Mais, près de la porte Saint-Antoine, en ce matin du 31 juillet 1358 un bourgeois parisien, Jean Maillard – plus riche encore qu’Étienne Marcel, et parrain de son fils… – surgit et lui demande des comptes : « Étienne, que fais-tu là à cette heure si matinale, pourquoi t’apprêtes-tu à ouvrir la porte… ? » Sans attendre la réponse qu’il connaît bien, Jean Maillard accuse de traîtrise Étienne Marcel, sort de sous son manteau une hachette de laquelle il frappe à la tête le prévôt des marchands et deux échevins qui l’accompagnaient. La nouvelle de la mort d’Étienne Marcel se répand dans la capitale dont les habitants donnent alors la chasse aux Anglais, aux Navarrais. Deux jours plus tard, le régent de France fait son entrée dans Paris, ville apaisée. Il rassure les Parisiens, décrète l’amnistie. Son pouvoir sort consolidé de cette rude épreuve.
La Bastille : 1370 à 1789
Le 22 avril 1370, à Paris, à l’emplacement de la porte Saint-Antoine où Étienne Marcel a été assassiné, on pose la première pierre d’un château qui va porter le nom de la Bastille Saint-Antoine. Le mot bastille vient de bastide en provençal, et bastide a pour origine bâti. La bastille est un ouvrage de fortification qui peut avoir l’allure d’un château fort, ou même en être un à part entière. En cette année 1370, afin de prévenir de nouvelles invasions, les fortifications sont donc augmentées de cette bastille Saint-Antoine érigée grâce à la cassette personnelle de Charles V. Sa construction est confiée à l’architecte Hugues Aubriot qui en sera le premier occupant: accusé d’impiété, il y est emprisonné ! La Bastille était un château rectangulaire de 66 mètres sur 30, pour 24 mètres de hauteur. Elle comporte huit grosses tours reliées entre elles par un chemin de ronde. Ses murs à la base font plus de 3 mètres, et au sommet, moins de 1 mètre. Le tout est entouré d’un fossé large de 25 mètres et profond de 8 mètres ! On y entrepose des armes, des barils de poudre, des piques, des hallebardes, que tous les révolutionnaires s’empressent d’aller réclamer, jusqu’au 14 juillet 1789…
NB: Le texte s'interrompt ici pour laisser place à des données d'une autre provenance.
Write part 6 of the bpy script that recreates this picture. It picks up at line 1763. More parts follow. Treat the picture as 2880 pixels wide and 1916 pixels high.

Pendant ce temps, à Londres, Jean le Bon boit du bon vin français, écoute ses ménestrels, consulte ses astrologues, et se laisse même aller à de douces amours… Plus pour longtemps.
En 1359, Édouard III veut faire signer à Jean le Bon, prisonnier à Londres, un traité qui restitue aux Plantagenêts toutes leurs possessions françaises ! Jean le Bon serait d’accord, mais son fils Charles, le régent, refuse tout net. Édouard III n’en tient pas compte ; il franchit une étape supplémentaire : il veut la couronne de France ! Elle lui revient de droit – prétend-il – à lui, et à lui seul, puisqu’il est le petit-fils de Philippe le Bel ! Il monte une expédition armée, débarque à Calais le 28 octobre 1359. Son objectif : Reims, afin d’y être sacré roi de France. Mais sur son chemin toutes les villes sont closes, les campagnes ravagées – le dauphin Charles (qui a sans doute lu l’histoire de Vercingétorix…) ayant ordonné la politique de la terre brûlée ! Édouard III se dirige alors vers la capitale, sans fourrage pour ses animaux, sans nourriture pour ses hommes. Il tente de mettre le siège devant Paris, mais le dauphin refuse le combat !
Les Anglais dépités lèvent le siège et se dirigent vers Chartres afin de trouver de quoi se nourrir et reprendre des forces. Mais le lundi 13 avril 1360, avant d’arriver à Chartres, ils sont pris sous un orage d’une violence inouïe, des grêlons gros comme des œufs affolent les chevaux, blessent des hommes. Les Anglais s’enlisent dans la plaine de la Beauce ! Avant que le ridicule s’installe, Édouard III – troublé par la colère du ciel – entame de nouvelles négociations à Brétigny, le 1er mai, près de Chartres.